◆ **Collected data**
--------------------------------
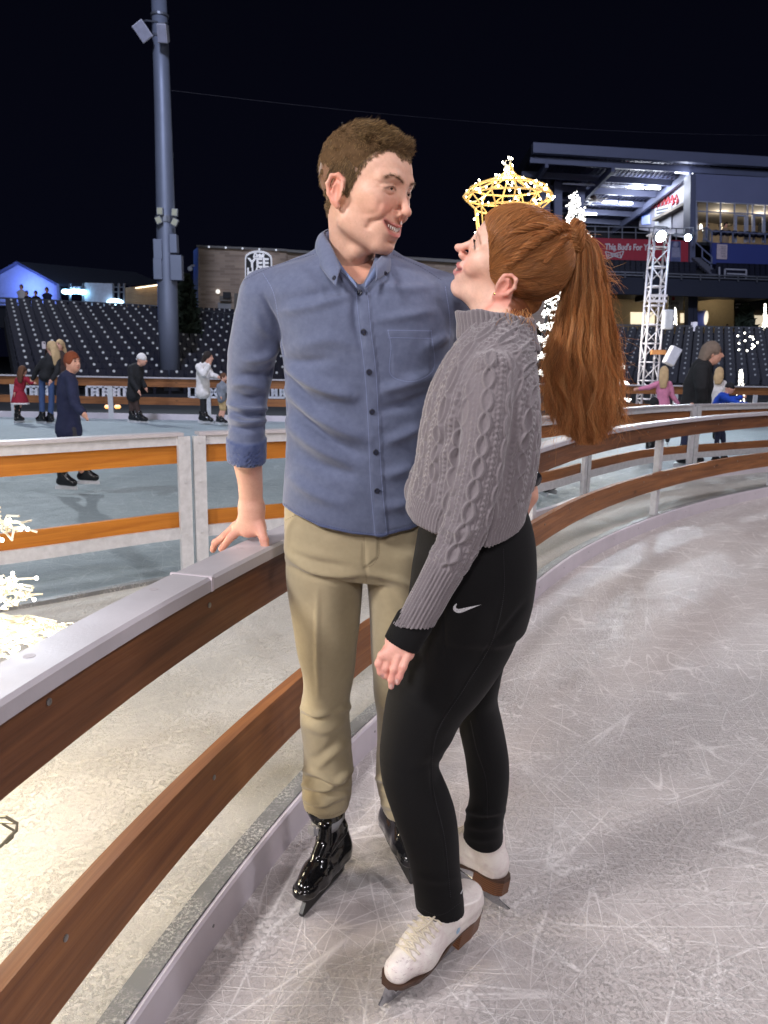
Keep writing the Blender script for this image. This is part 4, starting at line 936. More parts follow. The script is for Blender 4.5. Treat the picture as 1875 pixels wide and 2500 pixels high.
for k in range(9): m.prism([at(1692+k*5.5, 628+k*5, GY-.6-.35*k), at(1714+k*5.5, 629+k*5, GY-.6-.35*k), at(1714+k*5.5, 634+k*5, GY-.6-.35*k), at(1692+k*5.5, 633+k*5, GY-.6-.35*k)], (0, .4, 0))
m.build('stairs', plain('stair_grey', srgb(92, 94, 110), .8), gs)
m = MB()
for k in range(9): m.ball(at(1747+k*15.5, 568+k*.8, GY-.6), .26, 8, (1.1, .6, .8))
m.build('lounge_seat', M_seat, gs)
ps = empty('wall_poster', at(1763, 615, GY-1.2), 'pale information poster on the blue parapet', 'poster'); m = MB(); m.pxprism([(1751, 596), (1776, 597), (1775, 633), (1750, 632)], GY-1.1, .08); m.build('sheet', plain('poster_pink', srgb(206, 190, 200), .6), ps)
m = MB()
for k in range(7): m.pxprism([(1760, 602+k*4), (1772, 602.3+k*4), (1772, 603.4+k*4), (1760, 603+k*4)], GY-1.13, .02)
m.build('print', plain('poster_print', srgb(120, 110, 130), .6), ps)
# little decorated trees and guests in the suite
def glow_tree(u, v0, v1, y, wpx, label, nb=60, strength=10, mat=None):
    r = empty('light_ornament', at(u, v1, y), label, 'light ornament'); s_ = ppm(y, u, v0); m = MB(); w_ = MB()
    for k in range(nb):
        t = k/(nb-1); a = k*2.4; rr = wpx/2*(1-.75*t)*(.55+.45*random.random()); m.ball(at(u+rr*math.cos(a), v1+(v0-v1)*t, y)+np.array([0, rr*s_*math.sin(a), 0]), s_*(.75+.6*random.random()), 6)
    for k in range(8): a = k*PI/4; w_.bar(at(u, v0, y), at(u, v1, y)+np.array([wpx/2*s_*math.cos(a), wpx/2*s_*math.sin(a), 0]), .4*s_)
    w_.build('frame', M_steel, r); m.build('bulbs', mat or glow('warm_bulbs', (1, .95, .82), strength), r); return r
glow_tree(1711, 548, 562, GY+.8, 12, 'small sparkling tree in the suite window, left of the seated guest', 16)
glow_tree(1760, 546, 562, GY+.8, 9, 'small golden tree in the suite window between two guests', 14, mat=glow('gold_bulbs', (1, .75, .45), 4))
glow_tree(1840, 566, 573, GY+.8, 16, 'low sparkling decoration at the right suite door', 12)
def bust(u, v, y, px, hairc, topc, label, cat='person'):
    s_ = ppm(y, u, v)*px/.24; c = at(u, v, y); r = empty('person', c-(0, 0, .5*s_), label, cat, 'skaters and spectators around the rink')
    def f(P): return smin(smin(ell(P, c, (.08*s_, .095*s_, .115*s_)), cone(P, c, c-(0, 0, .2*s_), .05*s_, .055*s_), .03*s_), cone(P, c-(0, 0, .25*s_), c-(0, 0, .6*s_), .06*s_, .08*s_), .05*s_)
    V, Q = sdf_mesh(f, c-np.array([.3, .3, .8])*s_, c+np.array([.3, .3, .3])*s_, .03*s_); bigmesh('body', V, Q, M_skinS, r)
    def tf(P): return smin(chain(P, [c+np.array([-.19, 0, -.27])*s_, c+np.array([0, 0, -.2])*s_, c+np.array([.19, 0, -.27])*s_], [.065*s_, .06*s_, .065*s_]), Loft([c-(0, 0, .25*s_), c-(0, 0, .8*s_)], [.2*s_, .19*s_], [.12*s_, .13*s_], n=6)(P), .06*s_)
    V, Q = sdf_mesh(tf, c-np.array([.45, .4, 1.1])*s_, c+np.array([.45, .4, .1])*s_, .03*s_); bigmesh('top', V, Q, topc, r)
    def hf(P): return np.maximum(ell(P, c+np.array([0, .01, .02])*s_, (.09*s_, .105*s_, .12*s_)), -ell(P, c+np.array([0, -.1, -.05])*s_, (.07*s_, .07*s_, .09*s_)))
    V, Q = sdf_mesh(hf, c-np.array([.2, .2, .2])*s_, c+np.array([.2, .2, .25])*s_, .02*s_); bigmesh('hair', V, Q, hairc, r)
    return r
H_dark = cloth('hair_dark', (36, 26, 22)); H_brown = cloth('hair_brown', (92, 60, 40)); H_blond = cloth('hair_blond', (190, 160, 120))
bust(1727, 553, GY+2, 11, H_dark, cloth('c_grey', (120, 120, 125)), 'seated guest with dark hair in the suite, right of the sparkling tree')
bust(1772, 549, GY+2, 13, H_dark, cloth('c_tan', (150, 130, 110)), 'guest with dark hair standing before the picture in the suite')
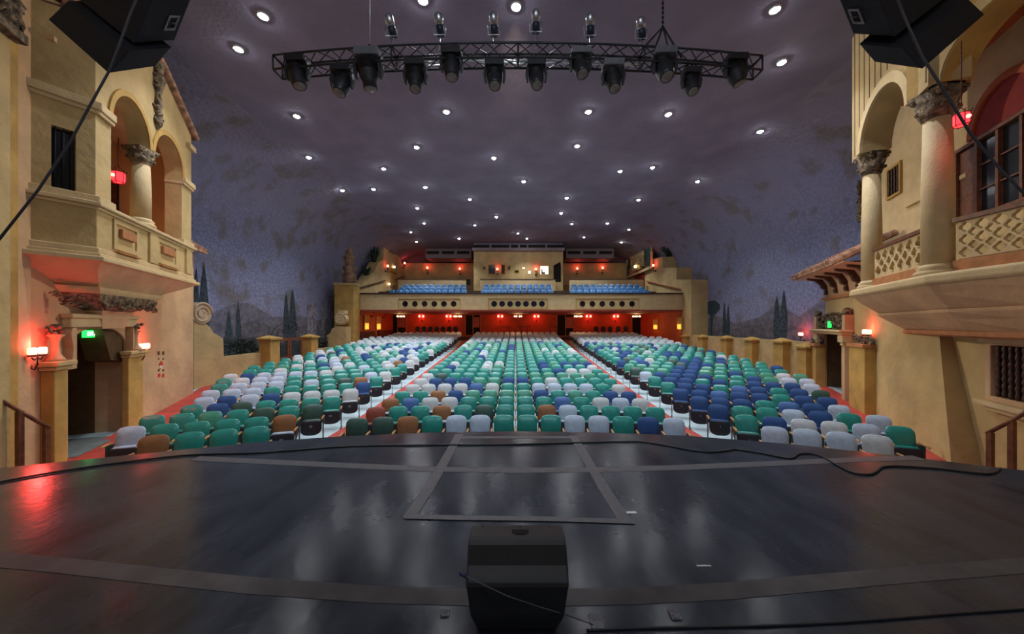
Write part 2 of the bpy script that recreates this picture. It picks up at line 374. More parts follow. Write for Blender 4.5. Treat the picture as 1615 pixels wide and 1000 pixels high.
cable([(-40, 772), (0, 762), (60, 751), (120, 741), (200, 730), (300, 719), (400, 716), (470, 711), (560, 705), (700, 703), (815, 702), (960, 698), (1010, 698), (1050, 704), (1100, 713), (1130, 714), (1160, 710)], .011, 'long black cable snaking along the front of the stage from the left edge', .012)
cable([(1160, 710), (1200, 716), (1235, 723), (1250, 724), (1262, 717), (1290, 719), (1320, 735), (1345, 747), (1370, 750), (1383, 745), (1393, 738), (1420, 737), (1480, 741), (1540, 748), (1565, 748), (1578, 740)], .011, 'wavy black cable looping near the right end of the stage edge', .012)
cable([(925, 996), (1000, 993), (1100, 991), (1200, 989), (1300, 985), (1400, 978), (1500, 970), (1615, 962), (1680, 955)], .007, 'black cable lying at the bottom right of the stage floor')

# wedge floor monitor
mon = thing('stage_monitor', (0.01, 1.95, 0), 'black wedge floor monitor standing on the stage in the centre foreground', 'speaker')
WEDGE = mat('wedge_black', (.022, .021, .021), .5, bump=.2, bs=200)
GRILL = mat('grille_black', (.012, .012, .012), .65, bump=.6, bs=400)
def wl_(hw, pts): return [Vector((.01+sx*hw*k, y, z)) for sx, k, y, z in pts]
prof = [(1.90, .0, .73), (1.845, .12, .86), (1.835, .29, .94), (1.845, .312, .945), (2.03, .395, .995), (2.055, .405, 1.0), (2.085, .41, 1.0), (2.20, .41, .975), (2.235, .39, .97), (2.28, .0, .85)]
L_ = [Vector((.01-.295*k, y, z)) for y, z, k in prof]; R_ = [Vector((.01+.295*k, y, z)) for y, z, k in prof]
mb = MB(); n = len(prof); mb.add(L_+R_, [(i, (i+1) % n, n+(i+1) % n, n+i) for i in range(n)]+[tuple(range(n)), tuple(range(n, 2*n))[::-1]])
build('cabinet', mb, WEDGE, mon, bevel=.012)
mb = MB(); gp = [(1.838, .14, .85), (1.828, .298, .92), (2.022, .398, .97)]
A = [Vector((.01-.295*k, y, z)) for y, z, k in gp]; B = [Vector((.01+.295*k, y, z)) for y, z, k in gp]
off = Vector((0, .02, -.02)); V = A+B+[a+off for a in A]+[b+off for b in B]
mb.add(V, [(0, 1, 4, 3), (1, 2, 5, 4), (6, 9, 10, 7), (7, 10, 11, 8), (0, 3, 9, 6), (2, 8, 11, 5), (0, 6, 7, 1), (1, 7, 8, 2), (3, 4, 10, 9), (4, 5, 11, 10)]); build('grille', mb, GRILL, mon)
mb = MB(); mb.plate(lambda u, t, z: Vector((.03+u, 2.13+z*1.2, t)), [(-.055, .018), (.055, .018), (.05, -.01), (.03, -.022), (-.03, -.022), (-.05, -.01)], .409, .4125); build('handle_slot', mb, DRK, mon)
for dx in (-.22, .02, .21):
    mb = MB(); mb.lathe([(.006, 0), (.006, .003)], (.01+dx, 2.19, .4095), 8); build('screw', mb, IRON, mon)
mb = MB(); mb.tube([PX(725, 904, 1.86), PX(737, 910, 1.85)], .009, 8); pl = build('cable_plug', mb, mat('blue_plug', (.02, .03, .10), .4), None); tag(pl, 'small blue plug at the end of the thin cord beside the monitor', 'plug')
mb = MB(); mb.tube([PX(735, 909, 1.84), PX(770, 926, 1.81), PX(800, 940, 1.80), PX(850, 957, 1.80), PX(900, 972, 1.86), PX(935, 985, 1.93)], .0028, 6); tag(build('signal_cord', mb, mat('grey_cord', (.10, .10, .10), .6)), 'thin grey cord drooping across the front of the floor monitor', 'cable')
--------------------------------
◆ **Task directions**
Write down every line of the data above that includes the string "More".

◆ **Output for this exercise**
Keep writing the Blender script for this image. This is part 4, starting at line 936. More parts follow. The script is for Blender 4.5. Treat the picture as 1875 pixels wide and 2500 pixels high.
Write part 2 of the bpy script that recreates this picture. It picks up at line 374. More parts follow. Write for Blender 4.5. Treat the picture as 1615 pixels wide and 1000 pixels high.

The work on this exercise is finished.